Entries with scene source code:
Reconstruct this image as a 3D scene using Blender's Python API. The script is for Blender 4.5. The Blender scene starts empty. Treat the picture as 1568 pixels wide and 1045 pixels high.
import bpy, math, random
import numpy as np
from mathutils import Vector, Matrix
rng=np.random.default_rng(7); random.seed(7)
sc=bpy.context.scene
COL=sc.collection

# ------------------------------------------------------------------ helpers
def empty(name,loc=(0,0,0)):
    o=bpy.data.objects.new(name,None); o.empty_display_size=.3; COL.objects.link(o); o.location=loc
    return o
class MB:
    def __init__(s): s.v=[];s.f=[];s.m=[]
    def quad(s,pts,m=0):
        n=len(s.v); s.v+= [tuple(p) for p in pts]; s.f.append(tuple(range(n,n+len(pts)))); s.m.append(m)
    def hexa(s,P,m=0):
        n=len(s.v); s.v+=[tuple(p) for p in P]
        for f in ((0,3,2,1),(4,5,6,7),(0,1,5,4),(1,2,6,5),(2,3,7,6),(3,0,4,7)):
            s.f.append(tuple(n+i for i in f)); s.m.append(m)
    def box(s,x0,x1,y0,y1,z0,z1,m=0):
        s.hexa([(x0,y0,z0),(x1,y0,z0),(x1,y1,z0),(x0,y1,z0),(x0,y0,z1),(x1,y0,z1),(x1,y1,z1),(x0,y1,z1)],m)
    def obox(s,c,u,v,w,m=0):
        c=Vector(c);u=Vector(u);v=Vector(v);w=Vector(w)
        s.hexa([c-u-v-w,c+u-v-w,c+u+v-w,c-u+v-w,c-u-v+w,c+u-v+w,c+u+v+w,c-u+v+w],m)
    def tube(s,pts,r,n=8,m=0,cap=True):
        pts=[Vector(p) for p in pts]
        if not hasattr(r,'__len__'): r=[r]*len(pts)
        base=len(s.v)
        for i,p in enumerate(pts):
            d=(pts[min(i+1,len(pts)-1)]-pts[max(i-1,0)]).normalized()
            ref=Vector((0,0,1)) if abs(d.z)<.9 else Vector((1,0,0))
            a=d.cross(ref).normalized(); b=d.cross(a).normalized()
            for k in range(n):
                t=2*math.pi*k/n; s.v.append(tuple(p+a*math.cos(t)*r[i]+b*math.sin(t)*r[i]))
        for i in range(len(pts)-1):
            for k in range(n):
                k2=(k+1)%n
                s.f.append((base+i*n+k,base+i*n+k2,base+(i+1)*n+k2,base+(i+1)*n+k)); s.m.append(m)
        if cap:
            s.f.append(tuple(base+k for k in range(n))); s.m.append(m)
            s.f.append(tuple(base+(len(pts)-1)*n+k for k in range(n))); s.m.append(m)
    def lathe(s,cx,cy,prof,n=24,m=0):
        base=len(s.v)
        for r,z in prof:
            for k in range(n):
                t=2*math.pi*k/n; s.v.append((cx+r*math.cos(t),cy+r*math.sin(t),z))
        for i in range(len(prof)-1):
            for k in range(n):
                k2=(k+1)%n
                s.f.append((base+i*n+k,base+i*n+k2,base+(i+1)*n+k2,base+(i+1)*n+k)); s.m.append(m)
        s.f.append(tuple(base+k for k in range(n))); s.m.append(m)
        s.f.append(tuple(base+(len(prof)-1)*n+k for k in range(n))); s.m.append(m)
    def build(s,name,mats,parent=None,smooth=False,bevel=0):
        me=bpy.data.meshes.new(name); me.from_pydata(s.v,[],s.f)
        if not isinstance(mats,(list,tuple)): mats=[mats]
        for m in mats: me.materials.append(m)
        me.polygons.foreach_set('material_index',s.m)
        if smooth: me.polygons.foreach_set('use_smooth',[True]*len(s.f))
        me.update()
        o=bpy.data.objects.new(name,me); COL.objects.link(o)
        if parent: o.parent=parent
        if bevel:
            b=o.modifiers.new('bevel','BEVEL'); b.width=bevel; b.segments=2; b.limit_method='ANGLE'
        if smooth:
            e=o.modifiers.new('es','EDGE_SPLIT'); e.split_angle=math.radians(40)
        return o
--
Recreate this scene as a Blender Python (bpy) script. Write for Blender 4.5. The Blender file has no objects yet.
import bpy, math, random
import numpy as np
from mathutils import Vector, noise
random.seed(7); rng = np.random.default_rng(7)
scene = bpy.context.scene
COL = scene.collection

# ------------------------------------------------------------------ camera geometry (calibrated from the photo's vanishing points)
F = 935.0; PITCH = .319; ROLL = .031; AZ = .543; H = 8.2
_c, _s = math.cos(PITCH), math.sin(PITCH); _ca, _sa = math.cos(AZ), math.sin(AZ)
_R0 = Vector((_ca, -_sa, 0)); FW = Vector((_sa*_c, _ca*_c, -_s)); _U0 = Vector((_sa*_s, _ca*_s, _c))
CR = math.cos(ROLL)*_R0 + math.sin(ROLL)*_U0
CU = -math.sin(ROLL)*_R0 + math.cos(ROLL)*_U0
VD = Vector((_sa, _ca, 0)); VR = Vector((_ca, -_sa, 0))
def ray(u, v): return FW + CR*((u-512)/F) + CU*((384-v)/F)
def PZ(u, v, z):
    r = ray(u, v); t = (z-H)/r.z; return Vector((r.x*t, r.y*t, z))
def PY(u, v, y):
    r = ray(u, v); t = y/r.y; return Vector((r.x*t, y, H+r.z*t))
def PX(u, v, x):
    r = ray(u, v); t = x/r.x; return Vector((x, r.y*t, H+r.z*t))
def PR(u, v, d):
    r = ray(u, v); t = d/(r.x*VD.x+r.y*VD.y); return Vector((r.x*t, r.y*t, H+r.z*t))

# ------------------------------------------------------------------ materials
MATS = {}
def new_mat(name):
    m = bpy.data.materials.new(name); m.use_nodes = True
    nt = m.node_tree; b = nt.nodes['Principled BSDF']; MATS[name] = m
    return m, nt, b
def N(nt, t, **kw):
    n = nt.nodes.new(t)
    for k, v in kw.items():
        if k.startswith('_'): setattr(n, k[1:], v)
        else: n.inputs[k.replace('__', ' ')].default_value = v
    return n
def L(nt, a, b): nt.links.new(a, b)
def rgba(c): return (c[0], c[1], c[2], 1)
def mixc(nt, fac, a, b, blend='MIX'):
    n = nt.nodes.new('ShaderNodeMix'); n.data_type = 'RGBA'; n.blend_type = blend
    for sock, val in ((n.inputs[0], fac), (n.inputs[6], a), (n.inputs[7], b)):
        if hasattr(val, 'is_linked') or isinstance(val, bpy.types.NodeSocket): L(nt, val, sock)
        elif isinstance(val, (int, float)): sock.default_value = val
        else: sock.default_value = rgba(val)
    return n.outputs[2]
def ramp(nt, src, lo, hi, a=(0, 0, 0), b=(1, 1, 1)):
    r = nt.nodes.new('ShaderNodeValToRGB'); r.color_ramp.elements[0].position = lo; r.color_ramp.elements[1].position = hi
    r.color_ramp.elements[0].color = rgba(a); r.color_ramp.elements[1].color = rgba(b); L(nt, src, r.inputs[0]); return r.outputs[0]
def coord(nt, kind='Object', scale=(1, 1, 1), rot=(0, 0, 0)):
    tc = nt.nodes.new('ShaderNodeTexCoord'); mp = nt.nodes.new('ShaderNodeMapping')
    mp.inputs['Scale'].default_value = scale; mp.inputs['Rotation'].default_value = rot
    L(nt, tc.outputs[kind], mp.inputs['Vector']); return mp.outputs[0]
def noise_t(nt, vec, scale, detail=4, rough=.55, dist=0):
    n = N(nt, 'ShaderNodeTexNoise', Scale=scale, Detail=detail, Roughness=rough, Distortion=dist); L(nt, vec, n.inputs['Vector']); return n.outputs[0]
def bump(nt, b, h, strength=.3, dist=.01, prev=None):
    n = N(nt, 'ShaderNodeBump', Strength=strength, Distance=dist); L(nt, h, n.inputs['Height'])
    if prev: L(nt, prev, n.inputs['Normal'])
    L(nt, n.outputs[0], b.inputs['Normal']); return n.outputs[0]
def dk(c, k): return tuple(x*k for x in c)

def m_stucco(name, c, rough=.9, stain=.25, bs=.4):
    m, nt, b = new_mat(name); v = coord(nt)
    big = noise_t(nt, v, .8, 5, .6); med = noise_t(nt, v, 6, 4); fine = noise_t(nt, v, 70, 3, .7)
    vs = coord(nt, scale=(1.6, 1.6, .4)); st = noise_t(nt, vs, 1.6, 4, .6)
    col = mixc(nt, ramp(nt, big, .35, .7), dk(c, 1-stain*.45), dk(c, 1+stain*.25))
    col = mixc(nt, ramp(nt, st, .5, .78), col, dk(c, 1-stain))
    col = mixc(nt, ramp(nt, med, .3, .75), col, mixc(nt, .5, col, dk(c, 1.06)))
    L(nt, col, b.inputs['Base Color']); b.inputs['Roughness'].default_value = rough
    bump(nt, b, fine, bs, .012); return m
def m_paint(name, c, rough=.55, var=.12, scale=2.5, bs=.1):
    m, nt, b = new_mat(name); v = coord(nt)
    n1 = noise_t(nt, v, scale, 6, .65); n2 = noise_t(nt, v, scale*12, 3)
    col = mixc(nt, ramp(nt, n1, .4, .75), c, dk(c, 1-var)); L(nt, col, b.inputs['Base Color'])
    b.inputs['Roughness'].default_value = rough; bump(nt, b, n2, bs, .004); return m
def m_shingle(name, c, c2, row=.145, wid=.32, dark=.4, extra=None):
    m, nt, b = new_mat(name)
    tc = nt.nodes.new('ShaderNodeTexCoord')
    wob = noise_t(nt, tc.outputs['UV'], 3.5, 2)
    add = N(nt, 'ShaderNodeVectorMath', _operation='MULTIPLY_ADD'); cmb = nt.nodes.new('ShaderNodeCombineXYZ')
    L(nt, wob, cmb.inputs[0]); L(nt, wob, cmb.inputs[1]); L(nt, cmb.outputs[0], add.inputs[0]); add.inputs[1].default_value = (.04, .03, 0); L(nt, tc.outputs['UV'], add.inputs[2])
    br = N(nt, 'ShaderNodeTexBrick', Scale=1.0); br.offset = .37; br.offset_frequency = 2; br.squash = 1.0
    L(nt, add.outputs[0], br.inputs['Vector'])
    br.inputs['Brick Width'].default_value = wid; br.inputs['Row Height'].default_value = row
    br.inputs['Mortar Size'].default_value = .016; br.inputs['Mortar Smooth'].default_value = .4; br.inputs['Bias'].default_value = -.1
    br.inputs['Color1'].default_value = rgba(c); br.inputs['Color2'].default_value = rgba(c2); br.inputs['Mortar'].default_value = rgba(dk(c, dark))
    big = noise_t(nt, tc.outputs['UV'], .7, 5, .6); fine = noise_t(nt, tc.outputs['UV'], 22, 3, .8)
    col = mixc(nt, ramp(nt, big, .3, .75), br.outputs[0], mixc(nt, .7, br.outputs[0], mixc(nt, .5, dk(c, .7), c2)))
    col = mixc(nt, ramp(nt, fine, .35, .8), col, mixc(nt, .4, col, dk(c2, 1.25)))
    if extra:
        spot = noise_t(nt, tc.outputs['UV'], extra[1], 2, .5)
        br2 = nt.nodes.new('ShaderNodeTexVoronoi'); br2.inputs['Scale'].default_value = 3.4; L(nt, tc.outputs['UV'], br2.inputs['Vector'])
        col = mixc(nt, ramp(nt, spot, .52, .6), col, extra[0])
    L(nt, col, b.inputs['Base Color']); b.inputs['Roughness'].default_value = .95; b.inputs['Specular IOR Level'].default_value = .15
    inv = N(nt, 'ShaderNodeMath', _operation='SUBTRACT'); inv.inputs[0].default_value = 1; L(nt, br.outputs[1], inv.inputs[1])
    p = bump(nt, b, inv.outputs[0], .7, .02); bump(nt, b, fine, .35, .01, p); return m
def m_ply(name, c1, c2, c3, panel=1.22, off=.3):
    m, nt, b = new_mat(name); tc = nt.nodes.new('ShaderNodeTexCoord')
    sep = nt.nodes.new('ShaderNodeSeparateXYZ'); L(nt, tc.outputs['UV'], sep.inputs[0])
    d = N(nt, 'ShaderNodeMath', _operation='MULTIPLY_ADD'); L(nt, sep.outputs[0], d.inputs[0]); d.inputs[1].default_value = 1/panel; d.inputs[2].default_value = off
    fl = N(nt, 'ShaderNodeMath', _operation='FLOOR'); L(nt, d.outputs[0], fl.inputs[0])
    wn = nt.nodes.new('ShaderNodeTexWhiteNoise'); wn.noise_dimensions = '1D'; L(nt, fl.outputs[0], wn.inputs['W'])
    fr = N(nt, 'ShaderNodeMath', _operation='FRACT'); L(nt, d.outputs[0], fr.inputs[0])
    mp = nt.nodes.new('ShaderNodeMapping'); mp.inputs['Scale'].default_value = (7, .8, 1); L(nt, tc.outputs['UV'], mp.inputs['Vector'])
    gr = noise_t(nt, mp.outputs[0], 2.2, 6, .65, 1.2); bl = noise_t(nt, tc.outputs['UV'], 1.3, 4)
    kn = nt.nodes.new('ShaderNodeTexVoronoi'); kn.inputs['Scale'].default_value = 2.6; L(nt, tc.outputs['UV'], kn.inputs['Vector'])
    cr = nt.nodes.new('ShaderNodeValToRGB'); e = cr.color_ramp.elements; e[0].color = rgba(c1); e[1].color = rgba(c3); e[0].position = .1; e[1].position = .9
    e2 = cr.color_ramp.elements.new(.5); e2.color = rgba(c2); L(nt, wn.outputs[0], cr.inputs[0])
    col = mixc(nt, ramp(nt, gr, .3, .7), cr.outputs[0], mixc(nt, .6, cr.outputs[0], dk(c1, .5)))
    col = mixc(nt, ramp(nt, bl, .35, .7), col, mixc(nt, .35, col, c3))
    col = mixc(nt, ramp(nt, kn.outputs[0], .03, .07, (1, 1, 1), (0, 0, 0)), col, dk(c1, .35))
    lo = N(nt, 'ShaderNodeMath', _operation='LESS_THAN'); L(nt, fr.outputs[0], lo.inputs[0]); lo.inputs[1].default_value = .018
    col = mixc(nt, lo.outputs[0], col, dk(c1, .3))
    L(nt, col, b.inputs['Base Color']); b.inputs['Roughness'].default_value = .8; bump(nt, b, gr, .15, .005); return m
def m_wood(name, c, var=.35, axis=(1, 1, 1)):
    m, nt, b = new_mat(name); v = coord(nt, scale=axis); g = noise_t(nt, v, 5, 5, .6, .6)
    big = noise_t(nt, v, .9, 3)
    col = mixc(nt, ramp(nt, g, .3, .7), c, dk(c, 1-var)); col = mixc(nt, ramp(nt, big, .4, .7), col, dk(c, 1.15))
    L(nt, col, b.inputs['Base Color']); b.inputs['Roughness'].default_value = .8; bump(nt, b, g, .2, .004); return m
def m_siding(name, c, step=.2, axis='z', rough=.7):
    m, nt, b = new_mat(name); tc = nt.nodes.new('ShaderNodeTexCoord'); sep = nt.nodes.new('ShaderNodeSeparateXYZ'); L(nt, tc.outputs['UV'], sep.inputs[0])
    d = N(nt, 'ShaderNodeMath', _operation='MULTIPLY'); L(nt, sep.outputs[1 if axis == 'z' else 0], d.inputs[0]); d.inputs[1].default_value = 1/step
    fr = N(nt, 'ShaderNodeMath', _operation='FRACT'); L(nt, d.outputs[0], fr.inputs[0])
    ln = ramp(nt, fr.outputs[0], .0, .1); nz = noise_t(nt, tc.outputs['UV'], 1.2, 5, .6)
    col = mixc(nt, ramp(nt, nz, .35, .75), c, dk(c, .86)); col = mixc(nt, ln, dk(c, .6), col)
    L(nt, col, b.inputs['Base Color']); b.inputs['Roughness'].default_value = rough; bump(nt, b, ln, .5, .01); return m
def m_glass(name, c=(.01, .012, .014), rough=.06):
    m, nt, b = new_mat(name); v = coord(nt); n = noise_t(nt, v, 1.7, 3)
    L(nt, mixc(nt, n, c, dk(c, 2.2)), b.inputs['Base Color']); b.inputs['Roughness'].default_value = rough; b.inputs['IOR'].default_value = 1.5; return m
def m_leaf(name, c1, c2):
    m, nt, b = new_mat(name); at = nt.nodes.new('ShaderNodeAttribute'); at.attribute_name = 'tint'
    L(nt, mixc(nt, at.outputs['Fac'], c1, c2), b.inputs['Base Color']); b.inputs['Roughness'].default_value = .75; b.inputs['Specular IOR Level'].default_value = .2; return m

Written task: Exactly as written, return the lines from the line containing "Reconstruct this image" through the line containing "COL=sc.collection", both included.

Complete response:
Reconstruct this image as a 3D scene using Blender's Python API. The script is for Blender 4.5. The Blender scene starts empty. Treat the picture as 1568 pixels wide and 1045 pixels high.
import bpy, math, random
import numpy as np
from mathutils import Vector, Matrix
rng=np.random.default_rng(7); random.seed(7)
sc=bpy.context.scene
COL=sc.collection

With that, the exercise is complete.